Multiscale modeling of plastic deformation of molybdenum and tungsten: I. Atomistic studies of the core structure and glide of 1/2<111> screw dislocations at 0 K

TL;DR

This study uses atomistic simulations to analyze the core structure and glide behavior of 1/2<111> screw dislocations in molybdenum and tungsten at 0 K, revealing complex stress effects and slip preferences affecting plastic deformation in BCC metals.

Contribution

It provides new insights into dislocation core structures and slip mechanisms in molybdenum and tungsten, highlighting the breakdown of Schmid law due to shear stresses perpendicular to slip.

Findings

Significant twinning-antitwinning asymmetry in molybdenum under shear stress.

Breakdown of Schmid law under tensile/compressive loading in both metals.

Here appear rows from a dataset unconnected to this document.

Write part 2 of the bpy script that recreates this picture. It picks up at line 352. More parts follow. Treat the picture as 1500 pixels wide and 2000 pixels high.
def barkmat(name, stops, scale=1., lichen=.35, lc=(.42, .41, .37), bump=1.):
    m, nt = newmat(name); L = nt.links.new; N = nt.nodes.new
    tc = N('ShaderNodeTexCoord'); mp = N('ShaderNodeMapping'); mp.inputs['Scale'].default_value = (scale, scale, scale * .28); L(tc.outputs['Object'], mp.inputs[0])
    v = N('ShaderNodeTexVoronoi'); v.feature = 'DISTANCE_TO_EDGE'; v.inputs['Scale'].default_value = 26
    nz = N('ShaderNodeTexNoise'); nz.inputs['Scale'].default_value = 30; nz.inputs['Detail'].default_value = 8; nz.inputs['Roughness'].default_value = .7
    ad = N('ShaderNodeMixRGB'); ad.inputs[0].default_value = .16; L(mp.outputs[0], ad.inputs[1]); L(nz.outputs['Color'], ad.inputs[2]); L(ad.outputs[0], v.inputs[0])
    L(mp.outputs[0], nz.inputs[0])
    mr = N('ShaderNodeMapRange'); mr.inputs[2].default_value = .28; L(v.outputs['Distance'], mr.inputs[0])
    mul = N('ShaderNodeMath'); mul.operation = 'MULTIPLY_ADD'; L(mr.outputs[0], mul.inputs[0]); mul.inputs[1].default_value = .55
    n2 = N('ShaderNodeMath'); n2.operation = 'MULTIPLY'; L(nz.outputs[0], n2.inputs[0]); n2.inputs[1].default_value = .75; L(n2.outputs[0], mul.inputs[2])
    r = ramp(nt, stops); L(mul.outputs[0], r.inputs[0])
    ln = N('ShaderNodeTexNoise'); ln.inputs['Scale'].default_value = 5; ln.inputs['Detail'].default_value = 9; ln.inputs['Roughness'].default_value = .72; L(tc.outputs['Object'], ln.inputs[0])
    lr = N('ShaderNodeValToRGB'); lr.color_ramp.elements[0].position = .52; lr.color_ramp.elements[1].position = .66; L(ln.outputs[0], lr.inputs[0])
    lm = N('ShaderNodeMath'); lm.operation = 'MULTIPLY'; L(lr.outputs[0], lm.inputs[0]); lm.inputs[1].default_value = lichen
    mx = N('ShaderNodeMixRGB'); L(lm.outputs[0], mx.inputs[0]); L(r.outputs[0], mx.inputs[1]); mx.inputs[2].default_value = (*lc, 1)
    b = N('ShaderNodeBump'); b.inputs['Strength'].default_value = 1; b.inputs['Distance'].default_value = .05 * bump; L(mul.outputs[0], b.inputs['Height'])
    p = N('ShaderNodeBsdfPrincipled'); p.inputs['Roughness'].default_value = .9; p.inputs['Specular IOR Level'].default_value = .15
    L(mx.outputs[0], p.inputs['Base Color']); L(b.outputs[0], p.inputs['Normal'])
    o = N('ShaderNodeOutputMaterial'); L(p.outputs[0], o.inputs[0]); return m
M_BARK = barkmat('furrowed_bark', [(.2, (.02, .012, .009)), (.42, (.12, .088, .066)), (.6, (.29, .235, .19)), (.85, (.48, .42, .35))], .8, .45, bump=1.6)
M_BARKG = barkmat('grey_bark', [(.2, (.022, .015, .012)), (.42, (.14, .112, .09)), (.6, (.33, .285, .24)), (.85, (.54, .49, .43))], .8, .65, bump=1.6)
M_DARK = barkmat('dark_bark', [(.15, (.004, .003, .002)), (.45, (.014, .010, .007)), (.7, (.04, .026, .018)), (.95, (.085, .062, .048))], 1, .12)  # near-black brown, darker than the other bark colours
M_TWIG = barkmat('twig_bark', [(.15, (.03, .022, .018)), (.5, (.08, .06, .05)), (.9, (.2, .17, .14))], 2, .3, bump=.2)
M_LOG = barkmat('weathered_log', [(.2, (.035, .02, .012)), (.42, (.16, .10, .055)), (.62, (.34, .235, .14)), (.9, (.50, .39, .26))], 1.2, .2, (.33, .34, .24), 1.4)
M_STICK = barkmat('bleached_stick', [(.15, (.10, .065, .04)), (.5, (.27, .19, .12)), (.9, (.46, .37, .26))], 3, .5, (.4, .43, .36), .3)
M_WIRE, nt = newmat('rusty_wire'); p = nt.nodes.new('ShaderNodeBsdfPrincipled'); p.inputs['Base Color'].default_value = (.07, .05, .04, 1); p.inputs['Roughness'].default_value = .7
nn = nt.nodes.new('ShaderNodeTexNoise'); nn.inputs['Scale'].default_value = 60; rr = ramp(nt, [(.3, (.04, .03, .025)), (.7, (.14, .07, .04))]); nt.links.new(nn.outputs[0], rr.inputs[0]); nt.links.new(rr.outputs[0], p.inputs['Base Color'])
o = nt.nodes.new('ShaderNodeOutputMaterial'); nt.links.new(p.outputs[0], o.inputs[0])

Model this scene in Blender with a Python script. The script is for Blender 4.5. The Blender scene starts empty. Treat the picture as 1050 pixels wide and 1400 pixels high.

Dislocation glide may occur on non-primary slip planes, explaining anomalous slip in BCC metals.

Abstract

Owing to their non-planar cores 1/2<111> screw dislocations govern the plastic deformation of BCC metals. Atomistic studies of the glide of these dislocations at 0 K have been performed using Bond Order Potentials for molybdenum and tungsten that account for the mixed metallic and covalent bonding in transition metals. When applying pure shear stress in the slip direction it displays significant twinning-antitwinning asymmetry for molybdenum but not for tungsten. However, for tensile/compressive loading the Schmid law breaks down in both metals, principally due to the effect of shear stresses perpendicular to the slip direction that alter the dislocation core. Recognition of this phenomenon forms a basis for the development of physically based yield criteria that capture the breakdown of the Schmid law in BCC metals. Moreover, dislocation glide may be preferred on {110} planes other than the most highly stressed one, which is reminiscent of the anomalous slip observed in many BCC metals.